Embrace Mistakes: Look around and you will see there is no dearth of mistakes. Many people are very good at finding other's mistakes, many people are very good at obliviously ignoring or blithely overlooking their own mistakes, and everyone is equally good at making mistakes. The goal here should be to first acknowledge the equality, then treat other's mistakes objectively, as a learning tool, with no malicious intent or avoidable suffering; and then, most importantly, to critically examine one's own decisions and actions, in order to learn from the imperfections. I promise you that every decision I make and every action I carry out is lacking in some way. My humanity prohibits Perfection. With that said, I must also be aware of the iniquity inherent in regret. I cannot dwell on my mistakes to the point of virulent stagnation; I must learn and move on.

I Don't Know: We have a fear of looking dumb. It is sometimes hard to say "I don't know" especially in the (literal or figurative) face of authority or expertise. We can sometimes fake it, lay low, or go on the offensive, but these options simply maintain status quo and/or have the potential to aggravate existing circumstance, and, we still don't know. This week I was faced with an expert (in engine repair) and even in the midst of thinking and writing on the benefits of doubt, I found myself intimidated and pretending to know more than I did. I did not want to look dumb in this testosterone-infused environment, so I faked it. I did not have the courage to say "I don't know", and guess what? - I still don't know. Perhaps ignorance makes us feel more alone. Perhaps our aversion to admitting ignorance is an effort to conquer reality. Perhaps admitting ignorance and owning our mistakes will lead to deeper connections. And perhaps deeper connections will encourage empathic listening and progressive change.

Question Everything: This must be done with respect and an eye to progressive change. When faced with an opinion or belief worth discussing, I believe this can be accomplished more frequently by following the guidelines below:

  1. Tell me what you believe.
  2. Tell me why you believe it.
  3. I will restate (asking questions as necessary) to confirm understanding.
  4. I will Agree or Disagree; (to all or in part); (privately or publicly).

If this is an actual face-to-face or public discussion one should then reverse roles (as often as necessary) to come to some agreement, common ground, respectful disagreement, or a blending of these. I will be the first to admit that disagreements I am involved with often do not go as scripted above. It is too easy to skip straight to step #4 and stand firm; and that is as true of agreement (groupthink) as it is of disagreement. Additionally Step #3 should be voluntary; though it is a critical step, to force another to prove their listening skills reeks of indoctrination and will potentially negate any progress made through the remainder of the process.
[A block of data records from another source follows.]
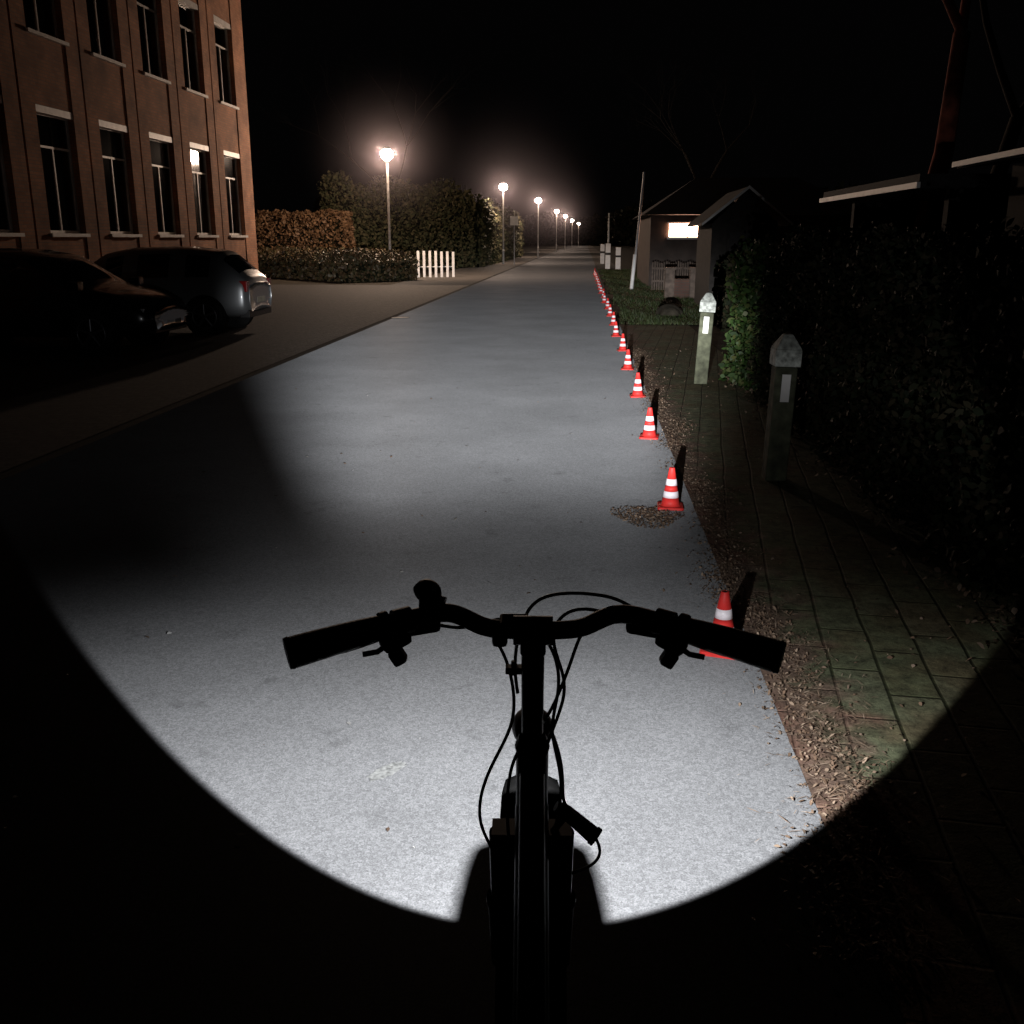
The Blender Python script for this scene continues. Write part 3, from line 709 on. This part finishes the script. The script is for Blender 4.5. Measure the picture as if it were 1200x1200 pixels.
def guard(cy,cz,Rg,a0,a1,w,nm):
    b=MB(); n=30; vs=[]; prof=[(-1,-.028),(-.9,-.008),(-.5,.002),(0,.005),(.5,.002),(.9,-.008),(1,-.028)]
    for i in range(n+1):
        A=R(a0+(a1-a0)*i/n)
        for p,dz in prof: vs.append((p*w/2,cy+(Rg+dz)*math.cos(A),cz+(Rg+dz)*math.sin(A)))
    m=len(prof); fs=[(i*m+k,i*m+k+1,(i+1)*m+k+1,(i+1)*m+k) for i in range(n) for k in range(m-1)]
    b.add(vs,fs,'guardblack',True); b.build(nm,bk)
guard(.28,.315,.345,12,200,.115,'front_mudguard'); guard(-.90,.33,.355,-10,200,.07,'rear_mudguard')
b=MB(); b.lathe([(.001,-.045),(.018,-.043),(.028,-.025),(.033,.0),(.034,.012),(.030,.013),(.028,.004)],'bikeblack',c=(0,.150,.88),n=24,mtx=Matrix.Rotation(R(-90-18),3,'X'))
b.tube((0,.075,.865),(0,.13,.875),.010,.010,'bikeblack',10); b.build('headlamp_housing',bk)
b=MB(); b.tube((.055,.12,.745),(.100,.10,.715),.012,.014,'bikeblack',14); b.tube((.040,.12,.755),(.055,.12,.745),.009,.012,'bikeblack',12); b.tube((.100,.10,.715),(.106,.098,.711),.016,.016,'bikemetal',14)
b.tube((.03,.12,.70),(.06,.12,.742),.006,.006,'bikeblack',8); b.build('cable_adjuster',bk)
C=[[(-.150,.01,1.128),(-.12,.06,1.12),(-.05,.07,1.09),(-.022,.05,.98),(-.035,.05,.92),(-.074,.05,.85),(-.090,.06,.76),(-.066,.09,.70),(-.055,.15,.62)],
   [(.150,.01,1.128),(.12,.05,1.13),(.075,.05,1.11),(.060,.05,1.05),(.036,.05,.98),(.018,.05,.94),(-.03,.05,.90),(-.045,.06,.80),(-.03,.02,.70)],
   [(.16,.0,1.133),(.13,.03,1.150),(.09,.03,1.158),(.04,.03,1.160),(.0,.04,1.145),(-.02,.05,1.10),(-.03,.04,1.04),(-.022,.03,1.00)],
   [(-.16,.0,1.126),(-.13,.02,1.110),(-.10,.03,1.10),(-.06,.03,1.118),(-.02,.03,1.12),(.03,.04,1.08),(.045,.05,1.0),(.022,.05,.93),(.05,.06,.85),(.045,.07,.77),(.02,.03,.70)],
   [(.02,.03,.96),(.042,.05,.90),(.050,.06,.83),(.047,.08,.78),(.085,.10,.74),(.112,.10,.70),(.115,.11,.66),(.09,.14,.62),(.056,.18,.58)],
   [(.10,.03,1.13),(.06,.05,1.135),(.02,.05,1.10),(.04,.05,1.04),(.055,.05,.99),(.03,.05,.93),(.015,.05,.88)]]
for c in C: curve('cable',c,.0026,'bikeblack',bk)
b=MB(); b.box(-.040,-.012,.02,.035,1.035,1.045,'bikeblack'); b.tube((-.028,.03,1.03),(-.028,.03,1.052),.004,.004,'bikeblack',8); b.build('cable_clip',bk)

# headlamp light
ld=bpy.data.lights.new('headlamp_beam','SPOT'); ld.energy=290; ld.spot_size=R(76); ld.spot_blend=.05; ld.shadow_soft_size=.009; ld.color=(.97,.98,1.0)
lo=bpy.data.objects.new('headlamp_beam',ld); col.objects.link(lo); lo.parent=bk; lo.location=(0,.172,.876); lo.rotation_euler=(R(90-18),0,0)
ld.use_nodes=True; nt=ld.node_tree; em=[n for n in nt.nodes if n.type=='EMISSION'][0]
tc=N(nt,'ShaderNodeTexCoord'); sp=N(nt,'ShaderNodeSeparateXYZ'); nt.links.new(tc.outputs['Normal'],sp.inputs[0])
def mth(op,a,b_=None,c=None):
    q=N(nt,'ShaderNodeMath',operation=op)
    for i,v in enumerate((a,b_,c)):
        if v is None: continue
        if isinstance(v,(int,float)): q.inputs[i].default_value=v
        else: nt.links.new(v,q.inputs[i])
    return q.outputs[0]
def sstep(v,a,b_,ta,tb):
    q=N(nt,'ShaderNodeMapRange',interpolation_type='SMOOTHSTEP'); nt.links.new(v,q.inputs['Value'])
    q.inputs['From Min'].default_value=a; q.inputs['From Max'].default_value=b_; q.inputs['To Min'].default_value=ta; q.inputs['To Max'].default_value=tb
    return q.outputs[0]
ca,sa=math.cos(R(18)),math.sin(R(18))
x_,y_,z_=sp.outputs
up=mth('ADD',mth('MULTIPLY',y_,ca),mth('MULTIPLY',z_,sa))
fw=mth('SUBTRACT',mth('MULTIPLY',y_,sa),mth('MULTIPLY',z_,ca))
el=mth('MULTIPLY',mth('ARCSINE',up),180/math.pi)
az=mth('MULTIPLY',mth('ARCTAN2',x_,fw),180/math.pi)
def lramp(table):
    t=mth('DIVIDE',mth('ADD',el,60),85)
    r=N(nt,'ShaderNodeValToRGB'); e_=r.color_ramp.elements
    while len(e_)<len(table): e_.new(.5)
    for i,(d,v) in enumerate(table):
        e_[i].position=(d+60)/85; g=(math.log10(v)+2)/5; e_[i].color=(g,g,g,1)
    nt.links.new(t,r.inputs[0])
    return mth('POWER',10,mth('SUBTRACT',mth('MULTIPLY',r.outputs[0],5),2))
spread=lramp([(-60,.92),(-50,.92),(-42,1.05),(-31,1.38),(-23,1.32),(-18,.88),(-15,.58),(-12,.32),(-10,.20),(-8,.12),(-4,.08),(1,.10),(6,.22),(20,.3)])
main=lramp([(-18,.05),(-14,.40),(-12,1.3),(-10,6),(-8,16),(-5.5,33),(-4,44),(-2.4,66),(-1,95),(0,60),(1,22),(3,4),(6,1.5),(12,.6),(20,.05)])
absaz=mth('ABSOLUTE',mth('ADD',az,2.0))
mask=sstep(absaz,9,17.5,1,.004)
side=sstep(absaz,15,29,0,1)
low=mth('MULTIPLY',sstep(el,-18.5,-11,0,.985),sstep(el,-4,2,1,0))
spr=mth('MULTIPLY',spread,mth('SUBTRACT',1.0,mth('MULTIPLY',side,low)))
nt.links.new(mth('ADD',spr,mth('MULTIPLY',main,mask)),em.inputs['Strength'])

# ---------------------------------------------------------------- added scatter spheres imitating the glow around the lamp heads, thinning outwards
m,nt2,out=newmat('lamp_halo_volume'); vsn=N(nt2,'ShaderNodeVolumeScatter'); vsn.inputs['Anisotropy'].default_value=.3; vsn.inputs['Color'].default_value=(1,.88,.98,1)
tc2=N(nt2,'ShaderNodeTexCoord'); ln=N(nt2,'ShaderNodeVectorMath',operation='LENGTH'); nt2.links.new(tc2.outputs['Object'],ln.inputs[0])
mp2=N(nt2,'ShaderNodeMapRange'); mp2.inputs['From Min'].default_value=0; mp2.inputs['From Max'].default_value=4.2; mp2.inputs['To Min'].default_value=1; mp2.inputs['To Max'].default_value=0
nt2.links.new(ln.outputs['Value'],mp2.inputs['Value'])
pw=N(nt2,'ShaderNodeMath',operation='POWER'); nt2.links.new(mp2.outputs[0],pw.inputs[0]); pw.inputs[1].default_value=2.4
ms=N(nt2,'ShaderNodeMath',operation='MULTIPLY'); nt2.links.new(pw.outputs[0],ms.inputs[0]); ms.inputs[1].default_value=.010
nt2.links.new(ms.outputs[0],vsn.inputs['Density'])
nt2.links.new(vsn.outputs[0],out.inputs['Volume']); M['halo']=m
for i,(x,y) in enumerate(LAMPS[:5]):
    b=MB(); b.lathe([(.01,-4.2),(1.5,-3.9),(3.0,-2.9),(3.9,-1.5),(4.2,0),(3.9,1.5),(3.0,2.9),(1.5,3.9),(.01,4.2)],'halo',n=20); ob=b.build('lamp_halo',loc=(x,y,5.0))
    k=1.0 if i==0 else 1.8; ob.scale=(k,k,k)

# ---------------------------------------------------------------- world
w=bpy.data.worlds.new('World'); scene.world=w; w.use_nodes=True
nt=w.node_tree; bg=nt.nodes['Background']
bg.inputs['Color'].default_value=(.9,.85,.88,1); bg.inputs['Strength'].default_value=.0008

# ---------------------------------------------------------------- camera
cd=bpy.data.cameras.new('camera'); cd.sensor_width=36; cd.lens=34.5; cd.clip_end=1500; cd.clip_start=.02
co=bpy.data.objects.new('camera',cd); col.objects.link(co); co.location=(0,0,1.65); co.rotation_euler=(R(90-15.55),0,R(4.07))
scene.camera=co
scene.view_settings.view_transform='Standard'; scene.view_settings.look='None'; scene.view_settings.exposure=0
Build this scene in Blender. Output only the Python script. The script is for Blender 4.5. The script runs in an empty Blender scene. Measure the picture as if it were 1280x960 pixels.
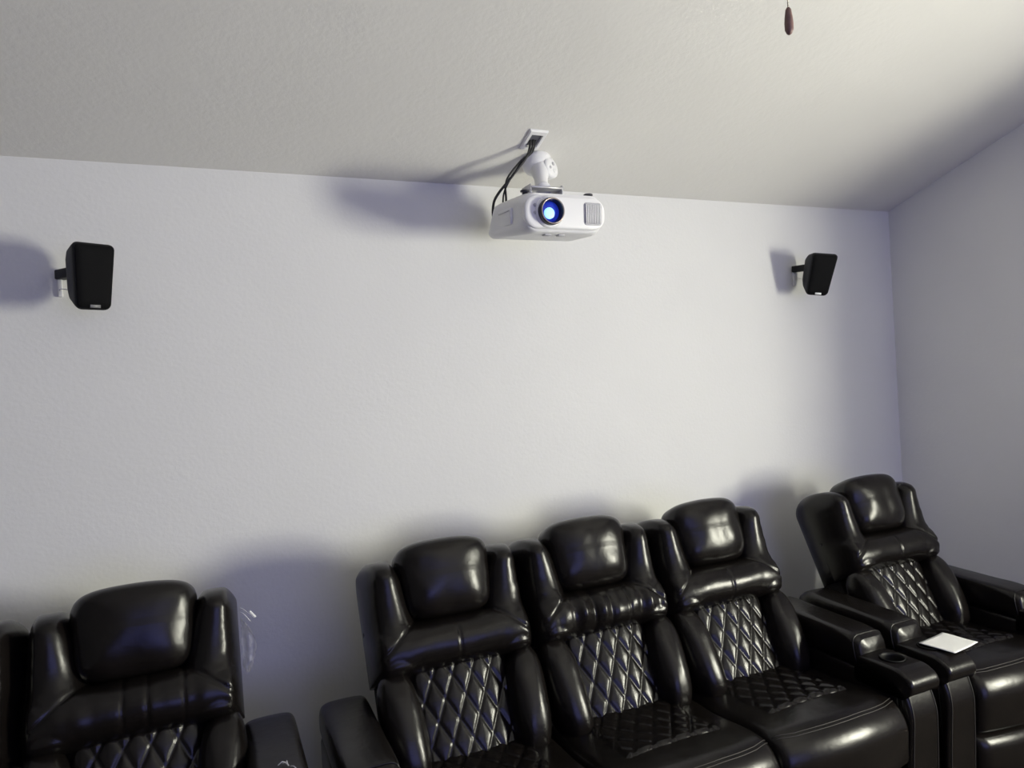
import bpy, bmesh, math, random
from mathutils import Vector, Matrix, noise
random.seed(7)
S = bpy.context.scene
C = S.collection
PI = math.pi

# ------------------------------------------------------------------ camera
EYE = 1.6
cam_d = bpy.data.cameras.new('camera')
cam = bpy.data.objects.new('camera', cam_d); C.objects.link(cam)
cam_d.sensor_width = 36.0
cam_d.lens = 880.0 / 1280.0 * 36.0
cam_d.clip_start = 0.02
cam.matrix_world = Matrix(((0.91473092, 0.05370062, -0.40047921, 0),
                           (-0.40017561, -0.01676249, -0.91628516, 0),
                           (-0.05591811, 0.99841638, 0.00615651, EYE),
                           (0, 0, 0, 1)))
S.camera = cam

# ------------------------------------------------------------------ world, lights, exposure
S.view_settings.view_transform = 'Standard'
S.view_settings.look = 'None'
S.view_settings.gamma = 1.0
S.view_settings.use_curve_mapping = False
S.view_settings.exposure = 0.0
w = bpy.data.worlds.new('world'); S.world = w; w.use_nodes = True
w.node_tree.nodes['Background'].inputs[0].default_value = (0.75, 0.85, 1.0, 1)
w.node_tree.nodes['Background'].inputs[1].default_value = 0.6


def area(name, loc, direction, sx, sy, power, color, spread=PI):
    d = bpy.data.lights.new(name, 'AREA'); d.shape = 'RECTANGLE'
    d.size = sx; d.size_y = sy; d.energy = power; d.color = color; d.spread = spread
    o = bpy.data.objects.new(name, d); C.objects.link(o)
    o.location = loc
    o.rotation_euler = Vector(direction).to_track_quat('-Z', 'Y').to_euler()
    return o


# daylight through the window in the right-hand wall
area('window_daylight', (3.75, -0.36, 1.36), (-1, 0, 0), 0.75, 0.80, 174.0, (1.0, 0.985, 0.82))
# blue image thrown on the screen of the front wall
area('screen_glow', (1.23, -2.83, 1.45), (0, 1, 0), 3.0, 1.7, 35.0, (0.13, 0.17, 1.0))


# ------------------------------------------------------------------ materials
def mat(name, col, rough=0.5, metal=0.0, spec=0.5):
    m = bpy.data.materials.new(name); m.use_nodes = True
    b = m.node_tree.nodes['Principled BSDF']
    b.inputs['Base Color'].default_value = (*col, 1)
    b.inputs['Roughness'].default_value = rough
    b.inputs['Metallic'].default_value = metal
    b.inputs['Specular IOR Level'].default_value = spec
    return m


def add_noise_color(m, c1, c2, scale, detail=3.0):
    nt = m.node_tree; b = nt.nodes['Principled BSDF']
    tc = nt.nodes.new('ShaderNodeTexCoord')
    n = nt.nodes.new('ShaderNodeTexNoise'); n.inputs['Scale'].default_value = scale; n.inputs['Detail'].default_value = detail
    r = nt.nodes.new('ShaderNodeValToRGB')
    r.color_ramp.elements[0].position = 0.3; r.color_ramp.elements[1].position = 0.7
    r.color_ramp.elements[0].color = (*c1, 1); r.color_ramp.elements[1].color = (*c2, 1)
    nt.links.new(tc.outputs['Object'], n.inputs['Vector'])
    nt.links.new(n.outputs['Fac'], r.inputs['Fac'])
    nt.links.new(r.outputs['Color'], b.inputs['Base Color'])
    return n


def add_bump(m, layers):
    """layers: (kind, scale, strength, distance)"""
    nt = m.node_tree; b = nt.nodes['Principled BSDF']
    tc = nt.nodes.new('ShaderNodeTexCoord'); prev = None
    for kind, scale, strength, dist in layers:
        if kind == 'noise':
            t = nt.nodes.new('ShaderNodeTexNoise'); t.inputs['Detail'].default_value = 3.0; out = t.outputs['Fac']
        else:
            t = nt.nodes.new('ShaderNodeTexVoronoi'); out = t.outputs['Distance']
        t.inputs['Scale'].default_value = scale
        nt.links.new(tc.outputs['Object'], t.inputs['Vector'])
        bp = nt.nodes.new('ShaderNodeBump')
        bp.inputs['Strength'].default_value = strength; bp.inputs['Distance'].default_value = dist
        nt.links.new(out, bp.inputs['Height'])
        if prev: nt.links.new(prev.outputs['Normal'], bp.inputs['Normal'])
        prev = bp
    nt.links.new(prev.outputs['Normal'], b.inputs['Normal'])


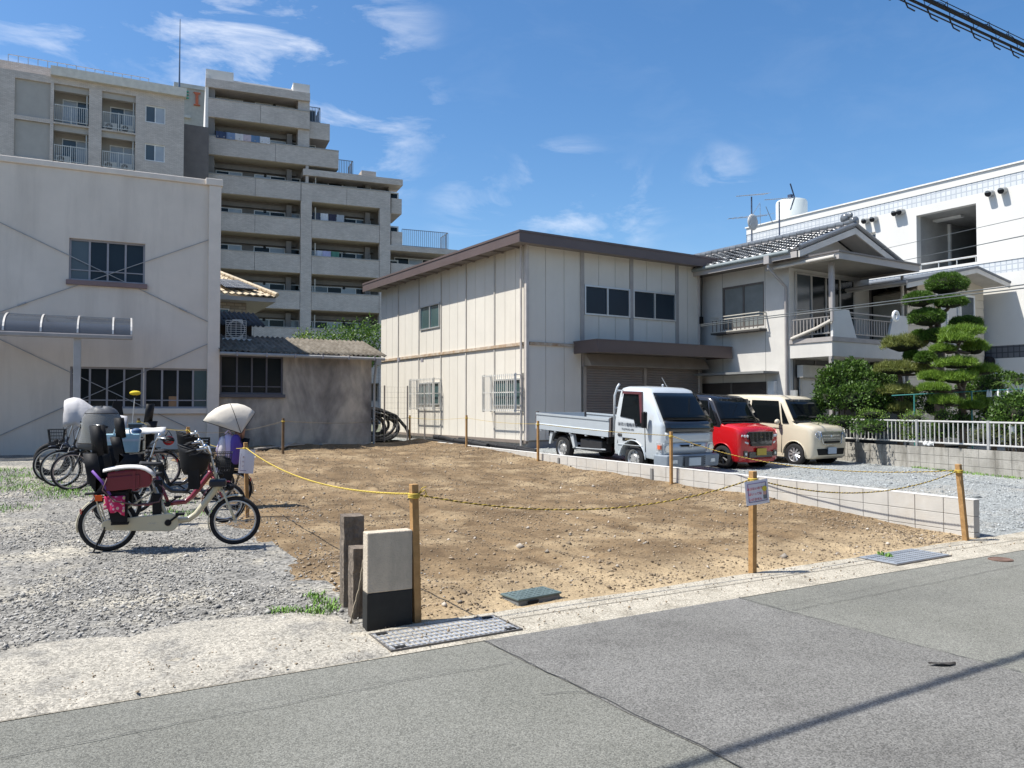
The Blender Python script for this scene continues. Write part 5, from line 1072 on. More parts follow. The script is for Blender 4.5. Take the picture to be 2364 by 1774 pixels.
zr1_=ztop+.10; zr2_=ztop+.62
posts=[.4+1.95*k for k in range(8)]
for k,x in enumerate(posts): MB().box(x-.032,x+.032,.04,.10,ztop-.01,zr2_+.035).build('post',M('rail_post',(.42,.42,.41),.5,.3),fe,bevel=.006)
src=None
for a,b in zip(posts,posts[1:]):
    for z,n in ((zr1_,'bottom_rail'),(zr2_,'top_rail')): MB().box(a+.034,b-.034,.045,.095,z-.02,z+.02).build(n,rw,fe,bevel=.01)
    for k in range(1,15):
        x=a+(b-a)*k/15
        if src is None: src=MB().box(-.010,.010,.058,.082,zr1_+.021,zr2_-.021).build('baluster',rw,fe,(x,0,0))
        else: inst(src,'baluster',fe,(x,0,0))
wp=gw
# weeds along the wall foot
sp=[(B.x+(A.x-B.x)*t-.08,B.y+(A.y-B.y)*t-.05) for t in np.linspace(-.8,.55,26)]
v,f=blades(sp,60,.07,.14,9,lambda x,y:gz(x,y)+.03); stuff(link('wall_weeds',fast_mesh('wall_weeds',v,f),weed),'weeds growing along the foot of the old garden wall')
# ============================================================ stakes and ropes
wood=M('new_stake_wood',(.46,.27,.11),.8,col2=(.31,.17,.06),scale=9,bump=.3,bscale=30,dirt=.5,dscale=9,dcol=(.16,.085,.035),streak=True); woodd=M('old_stake_wood',(.19,.12,.06),.85,col2=(.11,.075,.045),scale=7)
def knotmb(x,y,z,r,n=3):
    m=MB()
    for k in range(n): m.ring((x,y,z-.012*k),'z',r,.008,14,6)
    return m
STK={}
def stake(key,uvb,uvt,label,w=.05,mat=wood,base=None,top=None):
    b=base or ground(*uvb); c=(b-CAM).dot(_fw)
    t=top or atc(*uvt,c)
    if not top: t.z=CAM.z+ray(*uvt).z*c
    o=thing('wooden_stake',label,'stake',(b.x,b.y,b.z),0,'stakes roping off the soil lot'); d=t-b
    m=MB(); h=w/2; q=[(-h,-h),(h,-h),(h,h),(-h,h)]
    m.hexa([(x,y,-.06) for x,y in q],[(x+d.x,y+d.y,d.z) for x,y in q]); m.build('post',mat,o,bevel=.004)
    k=Vector(d)*(1-.075/max(d.z,.2)); kn=knotmb(k.x,k.y,k.z,w*.72); kn.build('rope_knot',M('rope_yellow',(.52,.37,.06),.7),o,smooth='all')
    STK[key]=(b+k); return o
def onwall(u,off=.11):
    # where the sight line in column u meets the foot of the block wall
    lo,hi=4.,40.
    for _ in range(50):
        m_=(lo+hi)/2; p=CAM+ray(u,1000)*m_
        if p.x<wall_x(p.y)-off: lo=m_
        else: hi=m_
    p=CAM+ray(u,1000)*lo; return Vector((p.x,p.y,gz(p.x,p.y)+.05))
stake('near',(963,1440),(955,1118),'nearest wooden stake, beside the concrete pillar with black base',.055)
stake('sign',(1737,1327),(1738,1088),'wooden stake carrying the white warning notice near the road',.058)
stake('right',(2231,1252),(2212,1072),'leaning wooden stake at the road end of the new block wall',.058)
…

There are some who simply need to absorb information and let it simmer for maximum understanding; this is especially true if the new information contradicts a personal opinion or belief.

Finally: Last week I also differentiated between lower-case happiness (pleasure, good cheer, and/or satisfaction) and upper-case Happiness (one's search for Truth and Wisdom), and pondered the likelihood of more meaningful, worthwhile human interaction that will bring us collectively closer to Truth and Wisdom. This week I stumbled across the following thoughts from a character in Matt Bell's work of fiction 'In The House Upon The Dirt Between The Lake And The Woods':

The days were thieves, and the happier ones the worst, their distractions allowing the hours to pass unnoticed, allowing the minutes to be snatched away without knowledge of their passing ... whenever we were satisfied, then we were deluded, and in our delusions the days took from us what was ours, as wood hollowed with termites, as all iron rusted, as our clothes faded and split their machined threads, and as the home-sewn furs that replaced them grew stale and stiff."

This passage almost perfectly describes the dangers inherent in lower-case happiness. We are a people very busy with life and happiness to the extent that we too often neglect Life and Happiness. Many factors contribute to this thievery including Us vs. Them, the influence of mass media, a culture of narcissism, and a work ethic aptly characterized by a current ad slogan for a technology giant - "Work Easy / Play Hard". We seem to think we deserve EASY especially in the context of unpleasant tasks such as work. Embracing mistakes is not easy. Admitting ignorance is not easy. Asking thoughtful questions in a potentially adversarial context is not easy. Being part of 'Us' and having to deal with 'Them' is not easy. Yet all of these challenges are necessary for learning and growth. It is too bad that our thoughts and actions often choose 'Easy' over 'Happiness'.

I recently read a philosophical comparison of those competitive sports with a clock (football and basketball are examples) and those competitive sports with no clock; (baseball is an example). With a clock competitors have some opportunity to stall. Life has a clock. Lower-case happiness is a stalling strategy. Upper-case Happiness requires an internal moral and aesthetic transcendence. Think about it...

Stolen Minutes, Passing Hours - Stolen Opportunities, Passing Truths - Stolen Wisdom, Passing Lives.